Un collocamento meno che miliardario – come quello annunciato dal Mef sul 12,5% di Mps – è passato relativamente inosservato sul mercato: a dispetto di alcuni “valori aggiunti” non strettamente monetari che non vale invece la pena di trascurare.

Il primo attiene certamente la finanza pubblica e va a confermare la volontà del Governo di procedere con le operazioni di privatizzazione prospettate: soprattutto in direzione di Bruxelles, dove l’Italia resta osservata speciale allorché i parametri di stabilità sono tornati in azione e la prossima commissione Ue chiamerà prevedibilmente anche Roma a impegnarsi su un percorso di rientro graduale del debito. In sé l’effetto-annuncio su Mps – il secondo dopo il piazzamento del 20% lo scorso novembre – sembra voler anzitutto ribadire che fra palazzo Chigi e via XX settembre non esistono ripensamenti sulle tappe più strategiche sfidanti messe in agenda: una nuova tranche di Poste Italiane e – in un periodo medio – l’apertura del capitale delle FS. Ieri il ministro Giancarlo Giorgetti non è dovuto ricorrere a giri di parole: salvo ventilare l’ipotesi che lo Stato si mantenga temporaneamente sopra il 51% nelle Poste.



Il secondo segnale è simmetrico: quando il Tesoro italiano è tornato ad affacciarsi sul mercato con un’offerta di azioni (di una banca in convalescenza) la risposta è stata nettamente positiva, così come in occasione delle recenti aste a raffica di titoli governativi. Se lo spread parla chiaramente in favore di un rischio-Italia sotto controllo, anche Piazza Affari ha visto una ricaduta concreta di un rally fra i migliori in Europa. E per la seconda volta in pochi mesi la City e Wall Street hanno fatto da sponda al Tesoro italiano in azione sul terreno delle privatizzazioni.

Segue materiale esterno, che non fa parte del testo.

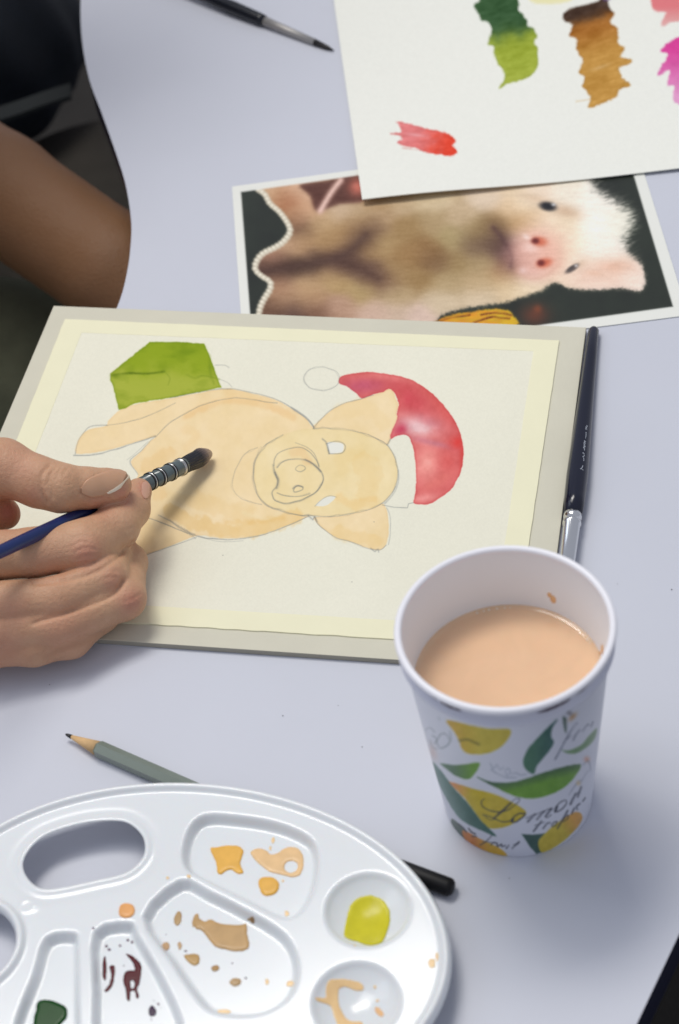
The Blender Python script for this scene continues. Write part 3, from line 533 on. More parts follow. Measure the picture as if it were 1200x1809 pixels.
    S([(1008, 1421), (1017, 1403)], 2.4); S([(1021, 1408), (1027, 1391)], 2.2); S([(1010, 1414), (1018, 1404), (1024, 1398)], 1)
    S([(943, 1469), (957, 1451)], 1.9); S([(945, 1459), (962, 1453)], 1); S([(960, 1464), (967, 1455), (972, 1454)], 1.7); S([(975, 1459), (978, 1454), (984, 1452), (982, 1458), (976, 1461)], 1.5); S([(985, 1464), (1003, 1433)], 2.0); S([(995, 1448), (1004, 1440), (1003, 1447), (995, 1452)], 1.2); S([(1010, 1438), (1015, 1428)], 1.7); S([(1020, 1430), (1019, 1425), (1025, 1420)], 1.6); S([(1030, 1416), (1034, 1410)], 1.6)
    S([(849, 1493), (858, 1488), (866, 1480), (868, 1477)], 1.8); S([(853, 1487), (870, 1489)], 1.1); S([(868, 1493), (872, 1489), (877, 1490)], 1.6); S([(879, 1491), (879, 1496), (886, 1492), (887, 1496), (893, 1494)], 1.5); S([(895, 1499), (899, 1494)], 2.); S([(905, 1499), (917, 1488)], 2.); S([(907, 1493), (916, 1491)], 1.)
    S([(810, 1456), (818, 1462), (824, 1470)], 1.6); S([(828, 1464), (833, 1470), (840, 1474)], 1.6); S([(834, 1478), (842, 1478)], 1.3)
    g2 = (88, 96, 116); S([(981, 1342), (992, 1322), (1004, 1300), (1014, 1284), (1020, 1278)], 1.8, .85, g2); S([(995, 1312), (1010, 1300)], 1, .7, g2); S([(1013, 1308), (1018, 1298), (1025, 1290)], 1.8, .85, g2); S([(1030, 1292), (1035, 1284), (1040, 1280)], 1.6, .85, g2); S([(1044, 1284), (1048, 1276)], 1.5, .7, g2)
    c.blob(1012, 1267, 9, 4, -45, (186, 140, 84), .9); c.blob(1006, 1260, 6, 4, 30, (92, 90, 96), .7); c.blob(1037, 1342, 5, 5, 0, (206, 140, 110), .8); S([(1030, 1352), (1040, 1345), (1044, 1362)], 1.6, .5, g2); S([(1025, 1385), (1035, 1368), (1040, 1362)], 1.6, .5, g2); S([(1005, 1405), (1018, 1386), (1026, 1378)], 1.6, .5, g2); c.blob(1022, 1384, 4, 4, 0, (210, 180, 120), .7)
    for P_ in ([(866, 1349), (872, 1358), (878, 1352), (884, 1360), (890, 1356)], [(893, 1362), (898, 1358), (902, 1365), (896, 1370), (893, 1364)], [(905, 1368), (912, 1366), (920, 1370), (930, 1368)], [(868, 1360), (880, 1368), (896, 1374), (912, 1374)]): S(P_, 1.3, .6, (96, 112, 128))
    for P_ in ([(775, 1268), (777, 1272)], [(752, 1290), (760, 1286), (768, 1294)], [(776, 1300), (784, 1296), (792, 1302), (794, 1312), (786, 1320), (778, 1322), (772, 1312), (776, 1302)], [(780, 1322), (790, 1318), (797, 1308), (795, 1292)], [(764, 1300), (772, 1306), (768, 1314)], [(760, 1308), (764, 1320), (772, 1324)]): S(P_, 1.6, .6, (112, 124, 130))
    c.blob(765, 1330, 7, 16, -20, (206, 178, 170), .6)
    m = image_mat('printed_cup_paper', c.linear(), rough=.38, bump=.00001, bscale=600, spec=.45)
    V = []; F = []; UV = []; nz = 24
    me = bpy.data.meshes.new('printed_wall')
    for i in range(nz+1):
        z = zt*i/nz
        for k_ in range(seg+1): t = 2*PI*k_/seg; V.append((CX+R(z)*math.cos(t), CY+R(z)*math.sin(t), z+.0002)); UV.append((k_/seg, i/nz))
    for i in range(nz):
        for k_ in range(seg): a = i*(seg+1)+k_; F.append((a, a+1, a+seg+2, a+seg+1))
    mesh_obj('printed_wall', V, F, m, root, True, UV)
    def rev(name, prof, m_, smooth=True, jit=None):
        V = []; F = []; n = len(prof)
        for i, (r, z) in enumerate(prof):
            for k_ in range(seg): t = 2*PI*k_/seg; V.append((CX+r*math.cos(t), CY+r*math.sin(t), z))
        for i in range(n-1):
            for k_ in range(seg): F.append((i*seg+k_, i*seg+(k_+1) % seg, (i+1)*seg+(k_+1) % seg, (i+1)*seg+k_))
        return mesh_obj(name, V, F, m_, root, smooth)
    rt = .0016; rc = CR_-rt; rz = CHt-rt
    lip = [(rc+rt*math.cos(a)*1.0, rz+rt*math.sin(a)) for a in np.linspace(-PI*.75, PI, 18)]
    rev('rolled_rim', [(rc-.0004, rz-.0015)]+lip+[(rc-rt, rz-.001)], m_lip)
    rev('neck_band', [(R(.1035)-.0004, .1032), (R(.1035)+.0010, .1036), (R(.1045)+.0019, .1044), (R(.1052)+.0019, .1050), (R(.1057)+.0006, .1057), (R(.1060)-.0007, .1063), (R(.109)-.0007, .1095), (rc-.0006, rz-.0012)], mat('cup_neck_paper', (200, 202, 214), rough=.45))
    ri = lambda z: R(z)-.0009
    rev('inner_wall', [(rc-rt+.0002, rz+.0002)]+[(ri(z), z) for z in np.linspace(.1120, .006, 12)]+[(.001, .006)], m_in)
    # dark smudges on the neck
    for a0, a1, wd in ((776, 815, .0011), (950, 1010, .0011), (757, 772, .0007), (1020, 1045, .0006)):
        V = []; F = []; n = 14
        def th_of(x):
            best = min(np.linspace(PI, 2*PI, 721), key=lambda t: abs(px((CX+R(.107)*math.cos(t), CY+R(.107)*math.sin(t), .1075))[0]-x)); return best
        t0, t1 = th_of(a0), th_of(a1)
        for i in range(n+1):
            t = t0+(t1-t0)*i/n; ww = wd*(math.sin(PI*i/n)**.6*.8+.1)*random.uniform(.6, 1.1)
            for s in (-1, 1): r = R(.1078)-.00045; V.append((CX+r*math.cos(t), CY+r*math.sin(t), .1078+s*ww))
        for i in range(n): F.append((2*i, 2*i+2, 2*i+3, 2*i+1))
        mesh_obj('smudge', V, F, mat('neck_smudge', alb_=(.12, .09, .12), rough=.7), root)
    tag(root, 'paper cup printed with lemons and leaves, filled with milky peach liquid', 'cup')
    # liquid
    zl = .0822; L = []; n = 40; Vl = []; Fl = []
    for i in range(n+1):
        r = (ri(zl)+.0003)*i/n; men = .0011*max(0, (i/n-.93)/.07)**2
        for k_ in range(seg): t = 2*PI*k_/seg; Vl.append((CX+r*math.cos(t), CY+r*math.sin(t), zl+men))
    for i in range(n):
        for k_ in range(seg): Fl.append((i*seg+k_, (i+1)*seg+k_, (i+1)*seg+(k_+1) % seg, i*seg+(k_+1) % seg))
    ml = mat('milky_peach_water', (222, 184, 148), rough=.06, spec=.6, coat=.5, sss=.3, var=.08, vscale=26)
    nt = ml.node_tree; wv = [n_ for n_ in nt.nodes if n_.type == 'TEX_NOISE'][0]; wv.inputs['Distortion'].default_value = 2.5
    ml.node_tree.nodes['Principled BSDF'].inputs['Subsurface Scale'].default_value = .006
    o = mesh_obj('paint_water', Vl, Fl, ml, None, True); tag(o, 'milky peach coloured paint water filling the printed paper cup', 'liquid')
    # splashes above the liquid on the inside
    msp = mat('peach_splash', (216, 170, 124), rough=.2)
    for (x, y, s, st) in ((972, 1052, .0016, 1.0), (978, 1060, .0021, 1.2), (1064, 1150, .0022, 1.6), (1048, 1160, .0012, 1.5)):
        # find the spot on the inner wall seen at (x, y)
        best = None
        for t in np.linspace(-.5, PI+.5, 300):
            for z in np.linspace(.083, .108, 40):
                q = px((CX+ri(z)*math.cos(t), CY+ri(z)*math.sin(t), z)); e = (q[0]-x)**2+(q[1]-y)**2
                if best is None or e < best[0]: best = (e, t, z)
        _, t, z = best; V = []; F = []; nn = 16; er = np.array([-math.cos(t), -math.sin(t), 0]); et = np.array([-math.sin(t), math.cos(t), 0]); ez = np.array([0, 0, 1.]); C0 = np.array([CX, CY, z])-er*ri(z)
        rings = [(1, -.0002), (.8, .0002), (.5, .0004), (.02, .0005)]
        for rr, hh in rings:
            for k_ in range(nn): a = 2*PI*k_/nn; V.append(C0+et*math.cos(a)*s*rr*.8+ez*math.sin(a)*s*rr*st+er*hh)
        for i in range(3):
            for k_ in range(nn): F.append((i*nn+k_, i*nn+(k_+1) % nn, (i+1)*nn+(k_+1) % nn, (i+1)*nn+k_))
        mesh_obj('splash', V, F, msp, root, True)
    mb = mat('bubble_film', (236, 214, 190), rough=.05, spec=.8, coat=1.)
    for a_, r_ in ((1.62, .0007), (1.68, .0005), (1.53, .0006), (1.44, .0005), (1.76, .0006), (1.38, .0004), (.35, .0007), (.30, .0005)):
        rr = ri(zl)-.0011; lathe('bubble', (CX+rr*math.cos(a_), CY+rr*math.sin(a_), zl+.0001), (CX+rr*math.cos(a_), CY+rr*math.sin(a_), 1), [(0, r_), (r_*.5, r_*.87), (r_*.85, r_*.5), (r_, r_*.05)], mb, o, 12)
cup()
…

La terza indicazione – quella forse meno facile da articolare – concerne invece le prospettive di riassetto del sistema bancario nazionale. E Mps – finora una sorta di fardello-vincolo – sembra potersi trasformare in un problema auto-risolvibile, se non addirittura in un’opportunità. Dopo l’ultimo collocamento Mps è una banca contendibile. Lo Stato, con un residuo 26% ne è ancora azionista-guida, ma il significato di questo livello d’impegno pare con tutta evidenza opposto a quello analogo in Eni o Enel. Bei due colossi energetici sono investimenti di presidio pubblico/nazionale, mentre in Mps non è affatto certo che se su Siena arrivasse un’offerta lo Stato opporrebbe resistenza preventiva. Sicuramente aderirebbe in caso di una proposta di aggregazione che giungesse dall’Italia (con agevole possibilità di “sterilizzare” la residua quota statale in un gruppo più grande); non è da escludere neppure il favore per un’operazione internazionale in uno scacchiere geopolitico in rapida ricomposizione.